Regional governors have criticised the anti-tourist protestors who, at the end of their march in Majorca on Sunday, targeted British holidaymakers enjoying evening meals. Around 100 noisy activists banging drums surrounded upmarket eatery Cappuccino Borne next to a McDonald’s in the centre of Palma after their protest finished. Police moved in to ease tension as the demonstrators held up cardboard posters reading: “As You Come I Have To Go”.
The protestors also chanted ‘The Streets Will Always Be Ours’, Go Home’ in English and ‘No Balconing’ in a reference to the young tourists who have traditionally been blamed by islanders for the dangerous practice of jumping from Magaluf hotel balconies into their swimming pools or trying to climb between balconies while under the influence of drink and drugs. Today the Balearics Islands Government vice-president Antoni Costa said their behaviour had been “unacceptable.” He conceded these protestors represented a small minority of the estimated 8,000 people police said had taken to the streets yesterday evening. But Mr Costa told a local radio station: “This type of behaviour is not acceptable. This government condemns and rejects the actions of a small minority of people who rebuked tourists who were relaxing on a terrace having a drink or eating.”
Claiming hundreds of thousands of local jobs would be lost if politicians pandered to the wishes of activists calling for ‘tourist degrowth,’ he added: “Abandoning tourism would be madness. We’re a tourist economy and we’re proud to be so.
“I think people are deluding themselves if they think that in the Balearic Islands it’s possible to do mostly other things than tourism.
“What guarantees the future of tourism is to taking into account the social and environmental sustainability factor. Looking the other way is not the right way to go.
“We must implement policies that allow us to move from an economy that basically grows in volume to an economy that grows in value.”

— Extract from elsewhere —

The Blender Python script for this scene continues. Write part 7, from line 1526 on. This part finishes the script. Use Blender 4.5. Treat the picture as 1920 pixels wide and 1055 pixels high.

Gabriel Llobera, president of the Association of Hotel Chains in the Balearics, also condemned the incidents at the end of the march yesterday in Palma.
He said: “The tourists that were targeted were sat on terraces provided by business leaders who to be able to receive them have paid their taxes and done things correctly.We condemn the anti-social acts we saw yesterday.”
He added: “We have almost 200,000 people who are working directly in the tourist sector and we’re talking about 8,000 people attending a demonstration. If we have a million people in the Balearic Islands that’s 0,8 per cent.”
The ugly scenes that marred the end of yesterday’s march in Palma followed incidents in Barcelona earlier in the day when anti-tourist protesters there surrounded a hotel and targeted holidaymakers with water pistols.
Locals also used flares after congregating outside the front door of the establishment with placards claiming tourism was pricing them out of housing and robbing them of their futures.
Staff at Generator Barcelona, a design hotel-hostel near to the fashionable Paseo de Gracia, had to intervene and were seen shouting at the protestors to move away.
Police stepped in to stop protestors reaching the city’s famous Sagrada Familia and avoid clashes between the demonstrators and tourists visiting the Gaudi landmark.
Shouts of ‘Tourists Go Home’ and ‘One More Tourist, One Less Local’ could be heard as activists marched through the streets. They also yelled out: ‘This tourism is terrorism.’
City police said only 600 people had taken part, far less than the 8,000 who took part in the protest in Palma according to police, although organisers put the figure at around 30,000.
Other marches took place in the Basque city of San Sebastian, several cities in Italy and in Lisbon as part of a co-ordinated series of street protests in southern Europe against the problems activists say mass tourism causes.